**Scene script records**
>> start
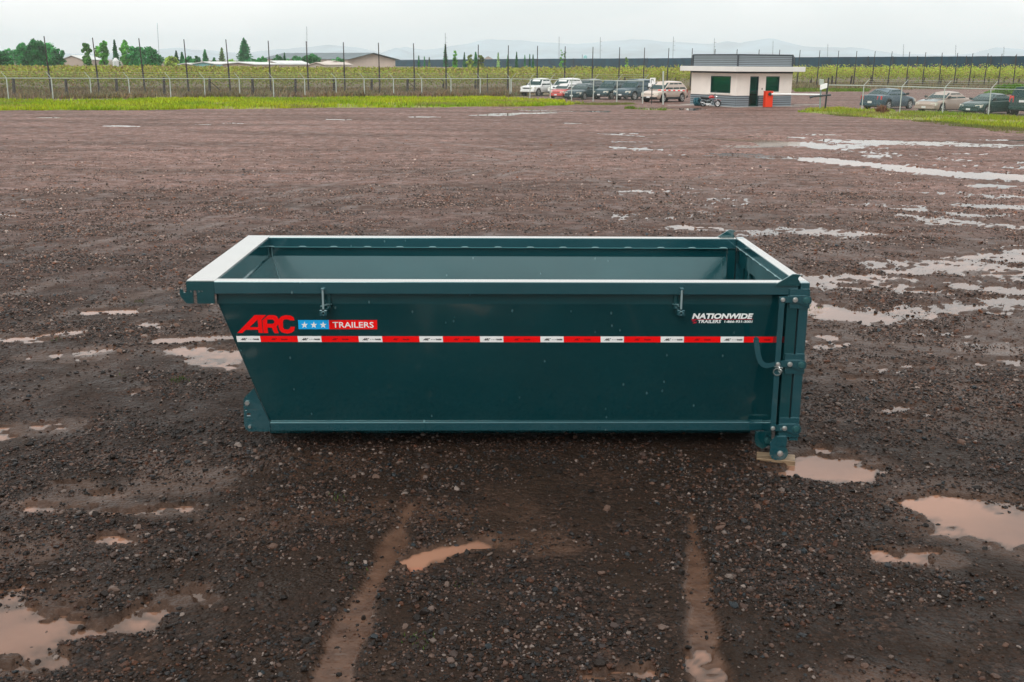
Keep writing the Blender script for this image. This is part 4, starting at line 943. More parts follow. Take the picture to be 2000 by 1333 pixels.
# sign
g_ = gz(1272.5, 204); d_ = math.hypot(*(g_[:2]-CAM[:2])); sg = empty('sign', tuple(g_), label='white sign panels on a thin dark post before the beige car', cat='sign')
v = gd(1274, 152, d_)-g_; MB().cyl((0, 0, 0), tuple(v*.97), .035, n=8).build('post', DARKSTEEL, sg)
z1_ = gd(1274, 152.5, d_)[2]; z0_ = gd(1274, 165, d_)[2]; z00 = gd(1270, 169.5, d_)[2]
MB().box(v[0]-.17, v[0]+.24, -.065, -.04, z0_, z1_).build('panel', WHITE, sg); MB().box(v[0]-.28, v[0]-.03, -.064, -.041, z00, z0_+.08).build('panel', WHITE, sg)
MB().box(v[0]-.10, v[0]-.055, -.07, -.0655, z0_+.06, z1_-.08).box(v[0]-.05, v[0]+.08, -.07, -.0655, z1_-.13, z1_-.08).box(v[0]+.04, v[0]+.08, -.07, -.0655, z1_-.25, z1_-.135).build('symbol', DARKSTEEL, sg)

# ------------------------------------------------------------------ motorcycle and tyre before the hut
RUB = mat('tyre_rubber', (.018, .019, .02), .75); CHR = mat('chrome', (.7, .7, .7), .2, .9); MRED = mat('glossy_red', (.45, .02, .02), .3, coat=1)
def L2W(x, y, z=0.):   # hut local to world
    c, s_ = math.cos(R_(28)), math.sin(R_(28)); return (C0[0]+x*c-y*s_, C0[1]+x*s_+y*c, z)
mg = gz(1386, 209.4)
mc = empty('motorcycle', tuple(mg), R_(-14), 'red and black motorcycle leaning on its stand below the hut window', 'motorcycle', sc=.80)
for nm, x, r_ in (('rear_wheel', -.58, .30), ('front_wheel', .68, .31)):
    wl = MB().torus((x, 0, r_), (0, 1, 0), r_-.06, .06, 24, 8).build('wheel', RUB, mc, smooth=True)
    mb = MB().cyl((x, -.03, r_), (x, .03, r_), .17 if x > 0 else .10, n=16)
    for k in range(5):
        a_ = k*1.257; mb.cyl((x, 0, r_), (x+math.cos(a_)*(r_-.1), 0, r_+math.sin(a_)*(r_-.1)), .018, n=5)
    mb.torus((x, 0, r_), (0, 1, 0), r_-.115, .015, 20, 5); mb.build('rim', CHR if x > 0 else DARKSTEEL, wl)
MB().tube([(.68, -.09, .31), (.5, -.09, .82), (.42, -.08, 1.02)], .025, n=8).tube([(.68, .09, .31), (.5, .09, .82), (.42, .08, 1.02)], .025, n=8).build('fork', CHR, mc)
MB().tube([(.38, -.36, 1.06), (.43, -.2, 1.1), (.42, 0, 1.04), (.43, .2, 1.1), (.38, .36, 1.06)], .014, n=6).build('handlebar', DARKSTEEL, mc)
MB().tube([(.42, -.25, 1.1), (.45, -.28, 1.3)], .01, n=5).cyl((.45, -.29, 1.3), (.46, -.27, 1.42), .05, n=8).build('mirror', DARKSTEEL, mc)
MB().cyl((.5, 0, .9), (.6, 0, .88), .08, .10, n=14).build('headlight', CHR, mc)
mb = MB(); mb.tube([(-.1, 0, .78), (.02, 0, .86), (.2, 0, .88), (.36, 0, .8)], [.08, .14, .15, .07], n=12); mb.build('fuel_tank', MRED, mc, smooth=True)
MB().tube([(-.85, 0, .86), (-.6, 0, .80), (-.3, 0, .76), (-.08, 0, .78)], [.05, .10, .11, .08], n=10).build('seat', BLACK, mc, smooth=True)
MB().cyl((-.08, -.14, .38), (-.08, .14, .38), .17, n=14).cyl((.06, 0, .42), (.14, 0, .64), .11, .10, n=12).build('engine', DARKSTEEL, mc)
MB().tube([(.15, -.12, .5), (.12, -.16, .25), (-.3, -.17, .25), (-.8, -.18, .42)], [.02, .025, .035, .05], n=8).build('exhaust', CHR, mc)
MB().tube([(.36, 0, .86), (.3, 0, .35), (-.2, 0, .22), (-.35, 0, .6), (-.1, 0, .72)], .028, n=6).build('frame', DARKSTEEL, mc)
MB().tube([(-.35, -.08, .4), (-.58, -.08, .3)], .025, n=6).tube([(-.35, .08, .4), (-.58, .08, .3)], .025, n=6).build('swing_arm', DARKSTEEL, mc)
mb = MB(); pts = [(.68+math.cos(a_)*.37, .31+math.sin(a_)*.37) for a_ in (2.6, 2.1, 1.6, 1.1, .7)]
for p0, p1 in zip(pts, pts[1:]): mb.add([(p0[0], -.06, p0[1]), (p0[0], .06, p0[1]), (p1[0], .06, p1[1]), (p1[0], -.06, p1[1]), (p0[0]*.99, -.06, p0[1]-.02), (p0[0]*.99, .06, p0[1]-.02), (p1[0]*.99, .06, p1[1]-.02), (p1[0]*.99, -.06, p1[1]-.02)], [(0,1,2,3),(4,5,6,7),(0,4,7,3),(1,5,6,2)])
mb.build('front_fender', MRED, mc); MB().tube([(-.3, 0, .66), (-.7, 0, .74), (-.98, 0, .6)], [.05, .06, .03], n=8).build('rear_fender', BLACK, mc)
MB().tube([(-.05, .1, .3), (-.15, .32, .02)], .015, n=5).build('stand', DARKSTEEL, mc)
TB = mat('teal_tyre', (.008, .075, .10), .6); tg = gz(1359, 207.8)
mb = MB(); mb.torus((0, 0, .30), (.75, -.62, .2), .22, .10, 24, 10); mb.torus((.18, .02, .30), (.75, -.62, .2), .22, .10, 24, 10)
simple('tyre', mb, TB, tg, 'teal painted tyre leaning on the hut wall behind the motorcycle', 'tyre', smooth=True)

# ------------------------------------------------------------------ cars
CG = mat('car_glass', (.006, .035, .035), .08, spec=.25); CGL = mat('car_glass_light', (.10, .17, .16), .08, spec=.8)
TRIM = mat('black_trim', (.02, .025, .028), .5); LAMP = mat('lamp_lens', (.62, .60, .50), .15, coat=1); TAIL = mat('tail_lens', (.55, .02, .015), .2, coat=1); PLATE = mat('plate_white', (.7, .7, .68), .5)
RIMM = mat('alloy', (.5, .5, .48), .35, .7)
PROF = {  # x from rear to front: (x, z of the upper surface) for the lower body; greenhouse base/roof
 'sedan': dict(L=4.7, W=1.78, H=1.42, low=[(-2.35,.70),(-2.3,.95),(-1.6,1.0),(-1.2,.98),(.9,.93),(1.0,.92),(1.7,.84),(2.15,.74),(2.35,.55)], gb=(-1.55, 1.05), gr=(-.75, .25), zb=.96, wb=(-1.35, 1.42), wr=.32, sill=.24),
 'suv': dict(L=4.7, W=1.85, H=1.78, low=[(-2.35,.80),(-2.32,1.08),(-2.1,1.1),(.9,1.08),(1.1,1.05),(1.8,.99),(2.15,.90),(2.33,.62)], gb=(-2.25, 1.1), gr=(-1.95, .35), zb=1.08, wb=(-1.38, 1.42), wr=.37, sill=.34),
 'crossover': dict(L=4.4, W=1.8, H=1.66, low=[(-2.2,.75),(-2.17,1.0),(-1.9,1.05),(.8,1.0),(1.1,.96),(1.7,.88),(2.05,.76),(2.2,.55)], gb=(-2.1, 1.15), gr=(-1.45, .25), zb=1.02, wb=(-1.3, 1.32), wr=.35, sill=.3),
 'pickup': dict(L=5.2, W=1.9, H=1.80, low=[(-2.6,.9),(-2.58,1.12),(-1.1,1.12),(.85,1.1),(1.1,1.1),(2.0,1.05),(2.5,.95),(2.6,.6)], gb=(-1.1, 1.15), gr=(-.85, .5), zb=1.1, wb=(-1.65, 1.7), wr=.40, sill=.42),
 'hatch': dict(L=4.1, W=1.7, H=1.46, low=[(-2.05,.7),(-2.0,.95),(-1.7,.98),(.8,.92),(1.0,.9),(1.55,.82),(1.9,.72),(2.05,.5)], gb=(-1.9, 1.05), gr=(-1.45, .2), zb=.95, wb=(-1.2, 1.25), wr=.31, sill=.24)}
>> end
>> start
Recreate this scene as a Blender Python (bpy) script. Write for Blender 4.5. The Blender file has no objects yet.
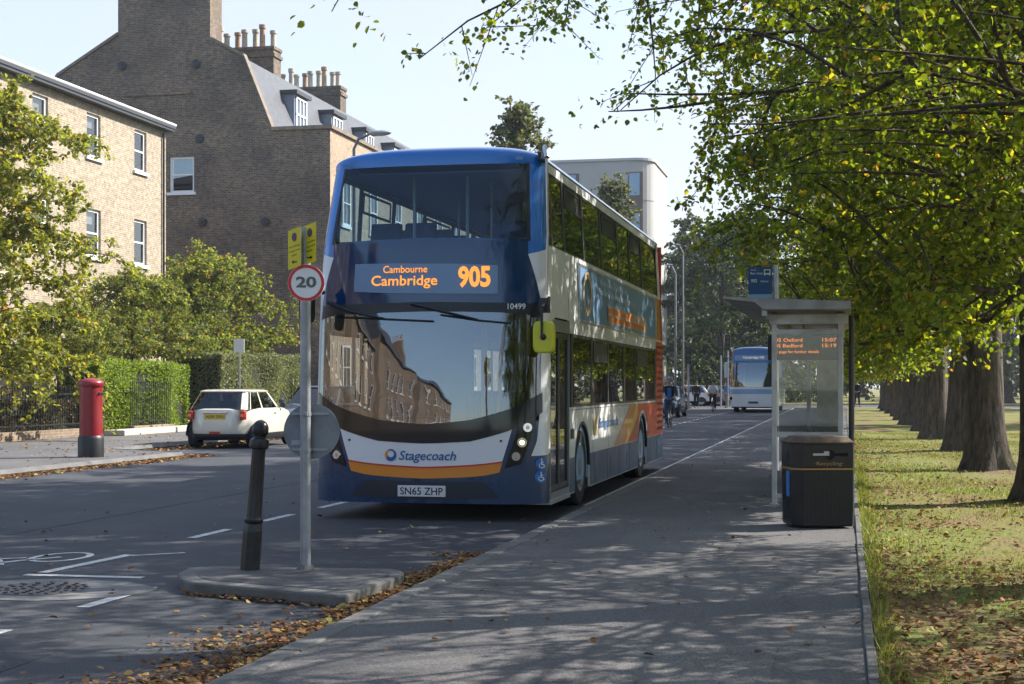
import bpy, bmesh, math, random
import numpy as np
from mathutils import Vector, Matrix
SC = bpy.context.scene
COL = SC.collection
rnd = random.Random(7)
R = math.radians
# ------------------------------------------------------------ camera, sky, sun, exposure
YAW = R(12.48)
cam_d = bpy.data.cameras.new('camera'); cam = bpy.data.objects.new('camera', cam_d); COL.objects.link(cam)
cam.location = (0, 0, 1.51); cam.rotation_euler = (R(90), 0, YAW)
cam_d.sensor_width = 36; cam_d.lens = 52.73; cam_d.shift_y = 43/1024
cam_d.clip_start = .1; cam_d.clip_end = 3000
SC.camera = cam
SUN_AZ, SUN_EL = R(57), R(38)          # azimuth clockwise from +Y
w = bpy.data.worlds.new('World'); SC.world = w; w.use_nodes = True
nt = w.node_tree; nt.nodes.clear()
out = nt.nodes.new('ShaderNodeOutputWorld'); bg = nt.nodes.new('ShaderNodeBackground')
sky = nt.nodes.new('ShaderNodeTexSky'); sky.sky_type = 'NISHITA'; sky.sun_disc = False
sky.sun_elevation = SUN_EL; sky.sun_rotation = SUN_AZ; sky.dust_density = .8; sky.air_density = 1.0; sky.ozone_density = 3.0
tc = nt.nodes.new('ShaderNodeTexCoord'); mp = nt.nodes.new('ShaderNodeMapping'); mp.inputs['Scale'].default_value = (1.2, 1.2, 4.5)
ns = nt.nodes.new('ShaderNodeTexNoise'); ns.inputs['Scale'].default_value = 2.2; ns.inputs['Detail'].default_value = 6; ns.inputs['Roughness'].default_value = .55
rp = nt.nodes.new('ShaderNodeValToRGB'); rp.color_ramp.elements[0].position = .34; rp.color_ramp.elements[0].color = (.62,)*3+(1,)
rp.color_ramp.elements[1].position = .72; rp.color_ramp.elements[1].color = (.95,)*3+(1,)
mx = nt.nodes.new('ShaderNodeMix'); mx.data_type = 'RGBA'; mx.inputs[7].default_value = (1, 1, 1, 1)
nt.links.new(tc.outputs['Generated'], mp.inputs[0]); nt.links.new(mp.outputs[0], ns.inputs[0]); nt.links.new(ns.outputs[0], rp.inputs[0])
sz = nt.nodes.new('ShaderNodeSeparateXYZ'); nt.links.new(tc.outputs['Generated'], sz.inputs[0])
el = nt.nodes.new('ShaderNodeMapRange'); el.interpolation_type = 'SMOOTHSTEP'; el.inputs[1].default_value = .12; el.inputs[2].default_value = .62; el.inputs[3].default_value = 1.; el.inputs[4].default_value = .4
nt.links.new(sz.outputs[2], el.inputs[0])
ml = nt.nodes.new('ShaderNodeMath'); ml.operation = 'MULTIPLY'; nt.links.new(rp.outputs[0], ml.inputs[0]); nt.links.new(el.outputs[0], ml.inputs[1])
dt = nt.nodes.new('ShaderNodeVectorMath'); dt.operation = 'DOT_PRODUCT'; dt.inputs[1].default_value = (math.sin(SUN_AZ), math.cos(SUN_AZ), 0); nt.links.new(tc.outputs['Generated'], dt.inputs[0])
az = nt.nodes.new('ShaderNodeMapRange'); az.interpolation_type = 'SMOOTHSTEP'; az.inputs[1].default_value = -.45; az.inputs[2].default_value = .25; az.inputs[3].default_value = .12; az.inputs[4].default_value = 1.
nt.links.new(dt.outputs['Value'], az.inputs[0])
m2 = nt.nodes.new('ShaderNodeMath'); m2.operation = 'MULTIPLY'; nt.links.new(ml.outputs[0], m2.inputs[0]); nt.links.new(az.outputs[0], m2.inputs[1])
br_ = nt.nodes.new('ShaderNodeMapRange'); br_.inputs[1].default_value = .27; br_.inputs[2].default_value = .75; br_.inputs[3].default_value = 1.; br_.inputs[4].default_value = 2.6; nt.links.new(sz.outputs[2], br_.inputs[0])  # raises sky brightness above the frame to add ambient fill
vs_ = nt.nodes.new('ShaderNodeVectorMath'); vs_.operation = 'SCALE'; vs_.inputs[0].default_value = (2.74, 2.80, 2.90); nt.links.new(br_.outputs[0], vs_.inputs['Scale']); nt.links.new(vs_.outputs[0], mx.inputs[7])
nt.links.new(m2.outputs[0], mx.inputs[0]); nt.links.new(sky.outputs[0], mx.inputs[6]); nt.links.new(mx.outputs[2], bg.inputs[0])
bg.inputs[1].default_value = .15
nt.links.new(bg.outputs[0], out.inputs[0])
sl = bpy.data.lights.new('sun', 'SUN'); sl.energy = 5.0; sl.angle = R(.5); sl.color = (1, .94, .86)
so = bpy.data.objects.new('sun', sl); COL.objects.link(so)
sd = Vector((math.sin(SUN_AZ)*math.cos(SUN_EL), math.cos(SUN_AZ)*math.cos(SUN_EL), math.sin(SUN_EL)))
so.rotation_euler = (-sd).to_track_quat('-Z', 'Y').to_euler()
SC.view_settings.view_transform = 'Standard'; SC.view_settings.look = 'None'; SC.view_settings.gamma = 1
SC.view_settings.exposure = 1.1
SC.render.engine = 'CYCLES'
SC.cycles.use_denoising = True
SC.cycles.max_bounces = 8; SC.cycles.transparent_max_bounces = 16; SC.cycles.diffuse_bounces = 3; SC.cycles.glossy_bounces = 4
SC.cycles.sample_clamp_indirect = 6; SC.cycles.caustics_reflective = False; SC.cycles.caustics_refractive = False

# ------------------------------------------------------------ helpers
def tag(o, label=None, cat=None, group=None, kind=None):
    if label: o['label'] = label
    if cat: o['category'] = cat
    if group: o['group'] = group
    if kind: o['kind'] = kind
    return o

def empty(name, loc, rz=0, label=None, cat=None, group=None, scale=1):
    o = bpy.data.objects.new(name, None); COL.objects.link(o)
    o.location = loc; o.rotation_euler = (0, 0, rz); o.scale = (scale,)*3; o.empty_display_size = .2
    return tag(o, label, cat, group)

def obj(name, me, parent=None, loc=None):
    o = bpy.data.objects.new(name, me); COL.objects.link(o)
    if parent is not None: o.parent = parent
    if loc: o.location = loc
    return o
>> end
Exactly as written, quote the lines from the one that has "Keep writing the" down to the one that has "z1_-.135).build('symbol', DARKSTEEL, sg)", and include both.

Keep writing the Blender script for this image. This is part 4, starting at line 943. More parts follow. Take the picture to be 2000 by 1333 pixels.
# sign
g_ = gz(1272.5, 204); d_ = math.hypot(*(g_[:2]-CAM[:2])); sg = empty('sign', tuple(g_), label='white sign panels on a thin dark post before the beige car', cat='sign')
v = gd(1274, 152, d_)-g_; MB().cyl((0, 0, 0), tuple(v*.97), .035, n=8).build('post', DARKSTEEL, sg)
z1_ = gd(1274, 152.5, d_)[2]; z0_ = gd(1274, 165, d_)[2]; z00 = gd(1270, 169.5, d_)[2]
MB().box(v[0]-.17, v[0]+.24, -.065, -.04, z0_, z1_).build('panel', WHITE, sg); MB().box(v[0]-.28, v[0]-.03, -.064, -.041, z00, z0_+.08).build('panel', WHITE, sg)
MB().box(v[0]-.10, v[0]-.055, -.07, -.0655, z0_+.06, z1_-.08).box(v[0]-.05, v[0]+.08, -.07, -.0655, z1_-.13, z1_-.08).box(v[0]+.04, v[0]+.08, -.07, -.0655, z1_-.25, z1_-.135).build('symbol', DARKSTEEL, sg)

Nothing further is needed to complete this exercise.